Kim, left, and Ravichandran
pitted their systems for information retrieval and natural language processing against those of some 34 other competitors in the competition sponsored by the National Institute for Standards and Technology (NIST).

The challenge was to scan the text of news stories and identify sentences that either offered opinions or described events. The competitors were given 26 topics (such as abortion or drugs)and told to extract the target data from 50 newspaper articles in each topic.

Kim designed her program to read the texts on a given topic (e.g. "abortion"), read through each text sentence by sentence and output either Yes (= opinion-bearing) or No (not).

Ravichandran constructed his program to identify sentences that contained events relevant to a given topic. In this case, the topic was an earthquake in Afghanistan, and the program was set to read each sentence and identify whether it did or did not contain other events relevant to the topic.

The output of the competitors' programs was then scored on precision - should each "yes" answer have been designated as such? - and recall - how many of the full set of correct "yes" answers were logged? These scores were then measured against a human-scored read of each text.

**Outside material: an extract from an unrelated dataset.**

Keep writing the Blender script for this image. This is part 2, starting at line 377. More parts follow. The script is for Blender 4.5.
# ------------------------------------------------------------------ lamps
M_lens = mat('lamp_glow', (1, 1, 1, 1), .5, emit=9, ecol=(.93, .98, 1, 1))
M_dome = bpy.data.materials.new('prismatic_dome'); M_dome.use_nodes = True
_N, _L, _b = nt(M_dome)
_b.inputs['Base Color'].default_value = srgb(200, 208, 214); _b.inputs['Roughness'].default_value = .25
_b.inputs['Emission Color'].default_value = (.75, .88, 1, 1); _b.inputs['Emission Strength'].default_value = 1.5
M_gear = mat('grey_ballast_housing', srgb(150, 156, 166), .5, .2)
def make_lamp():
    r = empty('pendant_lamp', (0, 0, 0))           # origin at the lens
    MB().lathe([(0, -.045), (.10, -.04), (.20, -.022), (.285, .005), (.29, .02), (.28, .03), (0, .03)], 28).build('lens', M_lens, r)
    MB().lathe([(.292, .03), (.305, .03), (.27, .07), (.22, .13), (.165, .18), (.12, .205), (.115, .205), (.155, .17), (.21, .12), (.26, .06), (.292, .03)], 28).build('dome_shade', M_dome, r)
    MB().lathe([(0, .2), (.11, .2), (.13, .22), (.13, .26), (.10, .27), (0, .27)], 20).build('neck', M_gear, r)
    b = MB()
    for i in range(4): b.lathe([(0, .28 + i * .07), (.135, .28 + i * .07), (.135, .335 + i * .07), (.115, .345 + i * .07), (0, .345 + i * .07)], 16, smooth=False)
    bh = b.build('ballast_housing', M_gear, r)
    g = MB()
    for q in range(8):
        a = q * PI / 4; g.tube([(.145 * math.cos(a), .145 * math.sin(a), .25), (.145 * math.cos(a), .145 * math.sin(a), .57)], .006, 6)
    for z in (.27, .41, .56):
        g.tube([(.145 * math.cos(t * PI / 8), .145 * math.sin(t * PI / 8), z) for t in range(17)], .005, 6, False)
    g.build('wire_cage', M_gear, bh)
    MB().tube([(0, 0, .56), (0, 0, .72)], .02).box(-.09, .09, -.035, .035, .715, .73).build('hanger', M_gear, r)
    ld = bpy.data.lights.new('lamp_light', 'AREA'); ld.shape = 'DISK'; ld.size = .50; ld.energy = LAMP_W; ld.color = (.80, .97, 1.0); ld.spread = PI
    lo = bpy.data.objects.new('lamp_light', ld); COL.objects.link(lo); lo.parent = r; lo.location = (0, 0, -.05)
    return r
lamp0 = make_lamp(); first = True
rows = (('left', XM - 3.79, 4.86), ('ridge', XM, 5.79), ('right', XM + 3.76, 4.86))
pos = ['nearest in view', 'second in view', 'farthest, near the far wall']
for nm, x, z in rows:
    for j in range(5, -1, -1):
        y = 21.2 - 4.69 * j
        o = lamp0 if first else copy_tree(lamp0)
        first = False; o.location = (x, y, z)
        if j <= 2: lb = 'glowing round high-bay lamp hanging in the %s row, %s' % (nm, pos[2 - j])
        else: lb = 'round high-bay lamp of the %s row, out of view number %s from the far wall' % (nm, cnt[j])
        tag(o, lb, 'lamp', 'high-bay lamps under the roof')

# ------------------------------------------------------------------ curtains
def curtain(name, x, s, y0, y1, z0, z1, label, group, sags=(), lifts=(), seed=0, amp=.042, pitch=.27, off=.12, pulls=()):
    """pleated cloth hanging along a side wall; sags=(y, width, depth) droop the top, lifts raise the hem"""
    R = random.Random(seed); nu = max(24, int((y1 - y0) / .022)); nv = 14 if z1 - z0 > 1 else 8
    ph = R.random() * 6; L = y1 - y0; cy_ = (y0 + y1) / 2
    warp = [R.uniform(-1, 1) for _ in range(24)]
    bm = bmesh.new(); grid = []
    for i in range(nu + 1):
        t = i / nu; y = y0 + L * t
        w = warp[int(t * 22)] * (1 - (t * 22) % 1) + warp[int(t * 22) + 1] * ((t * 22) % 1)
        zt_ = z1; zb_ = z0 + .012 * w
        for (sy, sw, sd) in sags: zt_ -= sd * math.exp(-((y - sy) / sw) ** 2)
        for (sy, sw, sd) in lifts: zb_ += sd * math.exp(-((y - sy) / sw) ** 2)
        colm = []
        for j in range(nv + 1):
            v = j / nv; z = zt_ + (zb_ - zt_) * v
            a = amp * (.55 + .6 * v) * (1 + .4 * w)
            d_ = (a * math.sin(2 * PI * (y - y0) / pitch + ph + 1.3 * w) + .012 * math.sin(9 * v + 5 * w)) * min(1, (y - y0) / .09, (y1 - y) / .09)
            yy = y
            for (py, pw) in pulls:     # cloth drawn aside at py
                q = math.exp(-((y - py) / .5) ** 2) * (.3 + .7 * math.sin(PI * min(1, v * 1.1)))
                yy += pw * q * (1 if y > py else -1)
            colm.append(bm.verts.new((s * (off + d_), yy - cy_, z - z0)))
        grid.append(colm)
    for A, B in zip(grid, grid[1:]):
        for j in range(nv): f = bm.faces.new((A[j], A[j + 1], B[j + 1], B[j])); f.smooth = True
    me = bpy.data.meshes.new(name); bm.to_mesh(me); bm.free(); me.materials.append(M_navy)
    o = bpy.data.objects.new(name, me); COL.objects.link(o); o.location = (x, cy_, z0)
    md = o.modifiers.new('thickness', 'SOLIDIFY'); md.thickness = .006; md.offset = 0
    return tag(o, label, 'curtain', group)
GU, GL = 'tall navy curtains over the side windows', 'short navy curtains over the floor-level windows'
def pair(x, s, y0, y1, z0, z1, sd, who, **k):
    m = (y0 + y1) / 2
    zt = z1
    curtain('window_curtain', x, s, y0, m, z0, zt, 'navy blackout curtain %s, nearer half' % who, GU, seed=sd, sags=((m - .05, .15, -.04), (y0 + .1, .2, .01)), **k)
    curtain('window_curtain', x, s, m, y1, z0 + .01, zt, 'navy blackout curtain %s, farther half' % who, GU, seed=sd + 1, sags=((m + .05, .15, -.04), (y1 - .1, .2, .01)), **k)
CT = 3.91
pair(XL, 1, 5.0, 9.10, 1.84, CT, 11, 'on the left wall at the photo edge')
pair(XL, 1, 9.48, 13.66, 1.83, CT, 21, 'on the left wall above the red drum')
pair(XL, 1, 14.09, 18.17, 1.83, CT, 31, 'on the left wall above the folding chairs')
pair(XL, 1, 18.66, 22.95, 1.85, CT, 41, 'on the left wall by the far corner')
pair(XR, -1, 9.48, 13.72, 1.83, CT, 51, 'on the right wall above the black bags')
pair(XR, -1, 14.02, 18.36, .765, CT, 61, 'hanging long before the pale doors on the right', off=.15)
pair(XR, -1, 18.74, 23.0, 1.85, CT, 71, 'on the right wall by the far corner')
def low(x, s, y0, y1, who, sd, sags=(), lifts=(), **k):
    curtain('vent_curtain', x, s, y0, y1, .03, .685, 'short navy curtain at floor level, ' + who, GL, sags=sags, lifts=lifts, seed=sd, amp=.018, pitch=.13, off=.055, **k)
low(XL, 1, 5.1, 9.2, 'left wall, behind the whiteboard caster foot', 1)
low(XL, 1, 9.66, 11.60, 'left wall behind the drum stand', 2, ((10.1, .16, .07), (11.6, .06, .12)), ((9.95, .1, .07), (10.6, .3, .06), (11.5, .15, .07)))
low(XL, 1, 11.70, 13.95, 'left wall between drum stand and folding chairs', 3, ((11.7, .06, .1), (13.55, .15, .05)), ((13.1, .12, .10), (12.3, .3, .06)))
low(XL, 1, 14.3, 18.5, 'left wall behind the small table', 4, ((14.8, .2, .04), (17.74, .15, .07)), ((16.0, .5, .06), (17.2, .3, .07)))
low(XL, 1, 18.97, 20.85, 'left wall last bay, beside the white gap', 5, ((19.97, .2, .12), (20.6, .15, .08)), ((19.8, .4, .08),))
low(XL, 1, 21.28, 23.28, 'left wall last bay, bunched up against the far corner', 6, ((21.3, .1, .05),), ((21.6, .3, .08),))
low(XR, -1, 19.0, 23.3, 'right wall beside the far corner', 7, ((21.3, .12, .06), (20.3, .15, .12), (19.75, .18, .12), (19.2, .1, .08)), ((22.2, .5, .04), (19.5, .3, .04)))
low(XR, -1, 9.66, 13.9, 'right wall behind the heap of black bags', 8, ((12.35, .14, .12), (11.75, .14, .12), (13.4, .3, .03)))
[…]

"In both cases, the technology will form part of future QA systems, which is the direction in which Web search engines are evolving," says Hovy.

Hovy


If you ask Google today, 'Who likes Al Qaeda?' all you get is a list of documents about Al Qaeda - it has no idea about like or dislike or opinions in general," he says. "Soo-Min's system will help give you real answers. Similarly, Deepak's will help answer questions like 'What happened after the earthquake?' or 'Tell me about Einstein's life in Berne.' The QA system needs to know what constitutes an event."